The 2001 April 15 flare observed by Yohkoh occurred at W85. It was associated with one of the largest GLEs seen in Solar Cycle 23. Once again only soft-hard-soft evolution appears to have been observed, as can be seen in Figure 4.

Figure 4:Yohkoh counting rate in ~100-200 keV counting rate (top panel) and ~100 – 200 keV/~50 – 100 keV hardness ratio for the 2001 April 15 solar flare.

The 2003 November 2 flare observed by RHESSI occurred at W56 and was also associated with a GLE. The X-ray time history and hardness ratio are plotted in Figure 5. Once again there is no clear evidence for SHH spectral evolution.

Figure 5:RHESSI 100-200 keV counting rate (top panel) and 100 – 200 keV/50 – 100 keV hardness ratio for the 2003 November 02 solar flare.

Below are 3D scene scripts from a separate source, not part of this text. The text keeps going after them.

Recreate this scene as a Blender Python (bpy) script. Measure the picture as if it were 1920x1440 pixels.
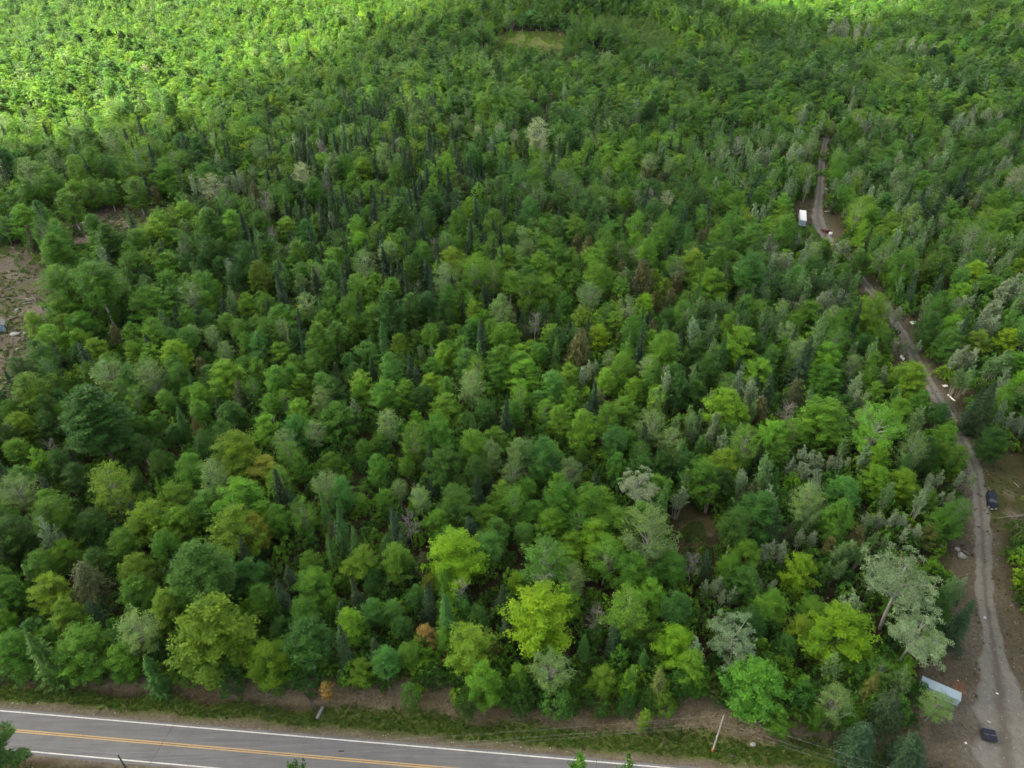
import bpy, bmesh, math, random
import numpy as np
from mathutils import Vector, Matrix, Quaternion
R = math.radians
for o in list(bpy.data.objects):
    bpy.data.objects.remove(o, do_unlink=True)
SC = bpy.context.scene
COL = SC.collection

# ------------------------------------------------------------------ camera, sky, sun, exposure
CAM_H, PITCH, FPX = 120.0, R(35.0), 1333.0          # drone height, pitch below the horizon, focal length in photo pixels
SUN_EL, SUN_AZ = R(38.0), R(-84.0)                  # azimuth from +Y (view direction), negative is to the left
cam_d = bpy.data.cameras.new('camera')
cam = bpy.data.objects.new('camera', cam_d)
COL.objects.link(cam)
cam.location = (0, 0, CAM_H)
cam.rotation_euler = (R(90) - PITCH, 0, 0)
cam_d.sensor_fit = 'HORIZONTAL'
cam_d.sensor_width = 36.0
cam_d.lens = FPX / 1920.0 * 36.0
cam_d.clip_end = 8000
SC.camera = cam

world = bpy.data.worlds.new('World')
SC.world = world
world.use_nodes = True
wn = world.node_tree
wn.nodes.clear()
sky = wn.nodes.new('ShaderNodeTexSky')
sky.sky_type = 'NISHITA'
sky.sun_disc = False
sky.sun_elevation = SUN_EL
sky.sun_rotation = SUN_AZ
sky.air_density = 0.8
sky.dust_density = 3.0
sky.ozone_density = 0.4
bg = wn.nodes.new('ShaderNodeBackground')
bg.inputs['Strength'].default_value = 0.085
wo = wn.nodes.new('ShaderNodeOutputWorld')
hs = wn.nodes.new('ShaderNodeHueSaturation')           # thin high haze takes some of the blue out of the whole sky
hs.inputs['Saturation'].default_value = 0.32
wn.links.new(sky.outputs[0], hs.inputs['Color'])
wn.links.new(hs.outputs[0], bg.inputs[0])
wn.links.new(bg.outputs[0], wo.inputs[0])

SUN_DIR = Vector((math.sin(SUN_AZ) * math.cos(SUN_EL), math.cos(SUN_AZ) * math.cos(SUN_EL), math.sin(SUN_EL)))
sun_d = bpy.data.lights.new('sun', 'SUN')
sun_d.energy = 5.0
sun_d.angle = R(1.5)
sun_d.color = (1.0, 0.89, 0.66)
sun = bpy.data.objects.new('sun', sun_d)
COL.objects.link(sun)
sun.rotation_euler = (-SUN_DIR).to_track_quat('-Z', 'Y').to_euler()

vs = SC.view_settings
vs.view_transform = 'Standard'
vs.look = 'None'
vs.gamma = 1.0
vs.exposure = 2.33
SC.render.engine = 'CYCLES'
cy = SC.cycles
cy.max_bounces = 4
cy.diffuse_bounces = 3
cy.glossy_bounces = 2
cy.transmission_bounces = 5
cy.transparent_max_bounces = 10
cy.volume_bounces = 0
cy.caustics_reflective = False
cy.caustics_refractive = False
cy.use_denoising = True
cy.denoiser = 'OPENIMAGEDENOISE'
cy.denoising_prefilter = 'NONE'
cy.denoising_input_passes = 'RGB_ALBEDO_NORMAL'
cy.sample_clamp_indirect = 3.0
cy.use_adaptive_sampling = True
cy.adaptive_threshold = 0.04
cy.pixel_filter_type = 'BLACKMAN_HARRIS'
cy.filter_width = 1.6

rng = np.random.default_rng(11)
random.seed(7)
SP, CP = math.sin(PITCH), math.cos(PITCH)

# ------------------------------------------------------------------ the lie of the land
def smooth(a, b, v):
    t = np.clip((v - a) / (b - a), 0, 1)
    return t * t * (3 - 2 * t)

def road_t(x, y):                                    # metres across the paved road, + is the forest side
    return (y - (60.2 - 0.0855 * (x + 12.4))) * 0.99636

def height(x, y):
    x = np.asarray(x, float); y = np.asarray(y, float)
    f = smooth(130, 420, y)
    z = f * (3.0 * np.sin(x / 85 + 0.6) * np.cos(y / 110 + 0.3) + 2.2 * np.sin((x + y) / 140 + 1.0))
    g = smooth(430, 760, y)
    z = z + g * (6 * np.sin(x / 160 + 1.2) + 4 * np.sin(y / 120 + x / 300))
    z = z + 20 * np.exp(-((x - 75) / 150) ** 2 - ((y - 790) / 85) ** 2)
    z = z + 18 * smooth(250, 620, x) * smooth(480, 900, y)
    z = z - 9 * np.exp(-((x - 260) / 110) ** 2 - ((y - 690) / 110) ** 2)
    t = road_t(x, y)
    n = smooth(200, 100, y)
    rightend = smooth(86, 70, x)
    ditch = np.exp(-((t - 8.2) / 1.7) ** 2)
    z = z - 0.55 * ditch * n * rightend
    z = z + 0.9 * smooth(10, 17, t) * smooth(60, 25, t) * rightend
    z = z + 0.12 * np.sin(x * 0.9 + 0.4 * y) * np.sin(y * 0.7) * smooth(9, 14, t) * rightend
    z = z - 0.4 * np.exp(-((t + 7.5) / 1.6) ** 2) * rightend
    return z

EDGE_X = [-400, -110, -84, -64, -39, -27, -10, 13, 32, 43, 55, 70, 400]
EDGE_T = [9.0, 8.8, 8.9, 10.0, 11.0, 12.0, 11.4, 10.9, 12.3, 12.6, 10.6, 12.0, 12.0]
def wood_edge(x):                                    # where the forest begins, metres from the road's centre line
    return np.interp(x, EDGE_X, EDGE_T)

def hz(x, y):
    return float(height(x, y))

def unp(px, py, z=0.0):                              # photo pixel -> point at height z
    u = (px - 960.0) / FPX; v = (py - 720.0) / FPX
    d = (CAM_H - z) / (SP + v * CP)
    return u * d, d * (CP - v * SP), d

def unpg(px, py, above=0.0):                         # photo pixel -> point at a height above the ground
    z = above
    for _ in range(6):
        x, y, d = unp(px, py, z)
        z = 0.5 * z + 0.5 * (hz(x, y) + above)
    return x, y, d

def proj(x, y, z):
    x = np.asarray(x, float); y = np.asarray(y, float); h = CAM_H - np.asarray(z, float)
    d = y * CP + h * SP
    return 960 + FPX * x / d, 720 + FPX * (h * CP - y * SP) / d, d

# ------------------------------------------------------------------ helpers
def tag(o, label=None, cat=None, group=None, kind=None):
    if label: o['label'] = label
    if cat: o['category'] = cat
    if group: o['group'] = group
    if kind: o['kind'] = kind
    return o

def link(o, parent=None):
    COL.objects.link(o)
    if parent is not None: o.parent = parent
    return o

def empty(name, loc, rz=0.0):
    o = bpy.data.objects.new(name, None)
    o.empty_display_size = 0.5
    COL.objects.link(o)
    o.location = loc
    o.rotation_euler = (0, 0, rz)
    return o

def obj(name, bm, mat, parent=None, smooth_=False):
    if isinstance(bm, bmesh.types.BMesh):
        me = bpy.data.meshes.new(name)
        bmesh.ops.recalc_face_normals(bm, faces=bm.faces)
        bm.to_mesh(me); bm.free()
    else:
        me = bm
    if mat is not None and not me.materials: me.materials.append(mat)
    if smooth_:
        me.polygons.foreach_set('use_smooth', [True] * len(me.polygons))
    return link(bpy.data.objects.new(name, me), parent)

def bx(bm, c, s, rz=0.0, bevel=0.0, rx=0.0, ry=0.0):
    m = Matrix.Translation(c) @ Matrix.Rotation(rz, 4, 'Z') @ Matrix.Rotation(ry, 4, 'Y') @ Matrix.Rotation(rx, 4, 'X') @ Matrix.Diagonal((s[0], s[1], s[2], 1))
    r = bmesh.ops.create_cube(bm, size=1.0, matrix=m)
    if bevel:
        es = list({e for v in r['verts'] for e in v.link_edges})
        bmesh.ops.bevel(bm, geom=es, offset=bevel, segments=2, affect='EDGES', profile=0.6)
    return bm

def cyl(bm, p0, p1, r0, r1=None, n=10):
    if r1 is None: r1 = r0
    p0 = Vector(p0); p1 = Vector(p1); d = p1 - p0
    q = d.to_track_quat('Z', 'Y').to_matrix().to_4x4()
    m = Matrix.Translation((p0 + p1) / 2) @ q
    bmesh.ops.create_cone(bm, cap_ends=True, segments=n, radius1=r0, radius2=r1, depth=d.length, matrix=m)
    return bm

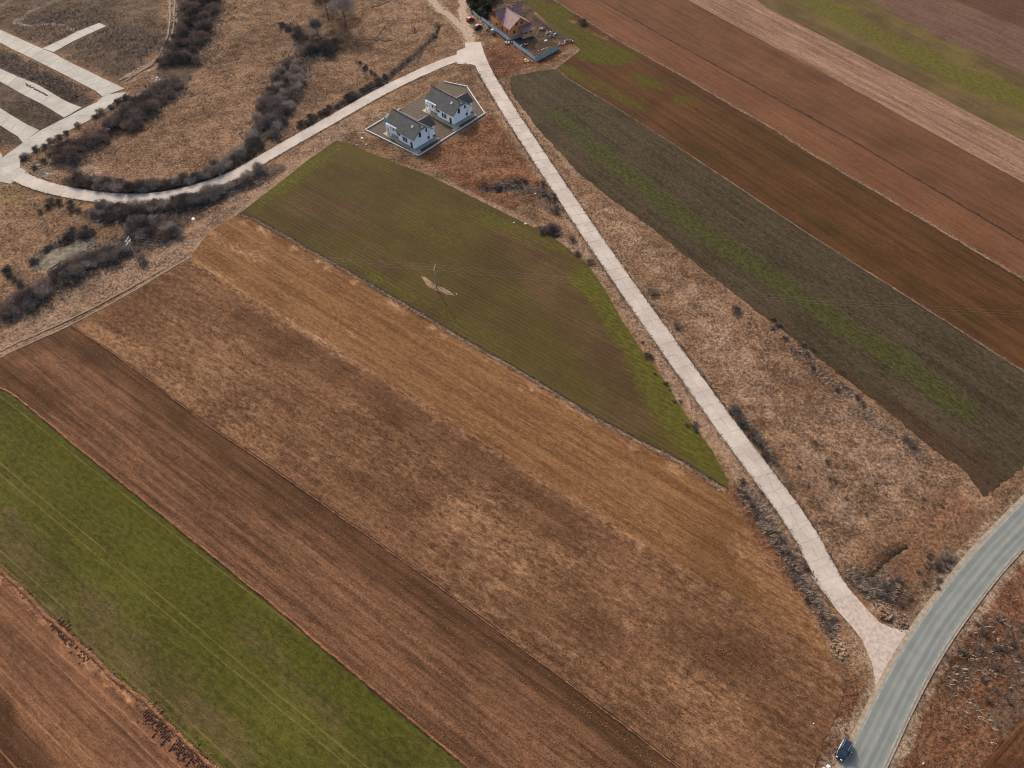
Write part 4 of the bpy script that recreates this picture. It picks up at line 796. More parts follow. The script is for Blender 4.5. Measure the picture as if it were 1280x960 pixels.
# eroded cracks
M_dk=plain('dark_earth',C(56,40,30),.95,.3,2)  # dark earth colour shared by the bank and edge lines
def crack(line,wd,lab,zz=0):
    P=smoothline(GG(line),2); Q=resample(P,.4); Q=Q+normals(Q)*((fbm(Q[:,0]*1.2,Q[:,1]*1.2,2)-.5)*1.4)[:,None]; m=MB()
    for i in range(len(Q)-1):
        m.lump((Q[i][0],Q[i][1],max(0,hz(*Q[i]))+zz),wd*rnd.uniform(.5,1),sq=.25)
    tag(m.build('eroded_bank',M_dk),lab,'bank')
crack([(1082,727),(1092,717),(1100,705),(1108,700),(1116,694)],.55,'long dark eroded bank line above the junction'); crack([(1114,692),(1120,688),(1128,685),(1133,680)],.55,'short dark eroded bank line above the longer one')
crack([(470,51),(476,50),(482,52),(490,51)],.7,'dark lower edge of the old rectangular dig on the slope'); crack([(470,50),(474,45),(480,38),(484,32),(492,33)],.4,'dark left edge of the old rectangular dig on the slope'); crack([(514,34),(520,38),(518,44)],.4,'dark right corner of the old rectangular dig on the slope'); crack([(465,12),(475,9),(486,3)],.9,'dark bank fragment at the top edge')
# rubble and litter
M_white=plain('white_rubble',(.48,.46,.44,1),.8,.15,2); M_plas=plain('white_plastic',(.36,.36,.36,1),.5,.05,2); M_rub=plain('pale_rubble',C(176,160,142),.9,.3,2)
def rubble(p,r,n,sz,mat,lab,cat=None,name='rubble_pile'):
    x,y=G(p); m=MB()
    for _ in range(n):
        a=rnd.uniform(0,6.28); q=r*math.sqrt(rnd.random()); m.lump((q*math.cos(a)*1.3,q*math.sin(a),.25*max(0,1-q/r)),rnd.uniform(*sz),sq=.6)
    o=m.build(name,mat,None,False,(x,y,hz(x,y))); tag(o,lab,cat) if cat else tag(o,lab,None,None,'stuff')
for p,r,n,lab in (((199,101),1.8,22,'white rubble heap at the upper edge of the estate thicket'),((194,98),1.2,12,'bright white rubble heap left of the larger one, near the estate thicket'),((131,162),1.6,18,'white rubble heap between the dark bushes below the estate road'),((136,138),1.0,9,'small white rubble heap at the end of the estate road'),((157,120),1.6,12,'white broken lumps at the corner of the estate road'),((103,185),.9,7,'small white lumps beside the round dark clump'),((67,182),1.2,9,'white lumps below the estate side roads'),((107,231),1.0,7,'white lumps inside the road bend'),((274,218),.7,5,'white lumps on the inside edge of the curved road'),((126,237),.6,4,'few white lumps near the lowest point of the bend')):
    rubble(p,r,n,(.18,.45),M_white,lab)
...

Based on our inspection of hard X-ray emission from five solar flares, all associated with SEP events, we find two (one observed by Yohkoh and one by RHESSI) that may be interpreted as soft-hard-harder (SHH) spectral evolution. However, the remaining three flares (two observed by Yohkoh and one observed by RHESSI) only appear to exhibit SHS spectral evolution, at least to our ‘untrained eyes’ (we welcome a dialog on this subject). Thus soft-hard-harder (SHH) spectral evolution is not a necessary condition for production of an SEP event and does not appear to be an appropriate predictor for such events.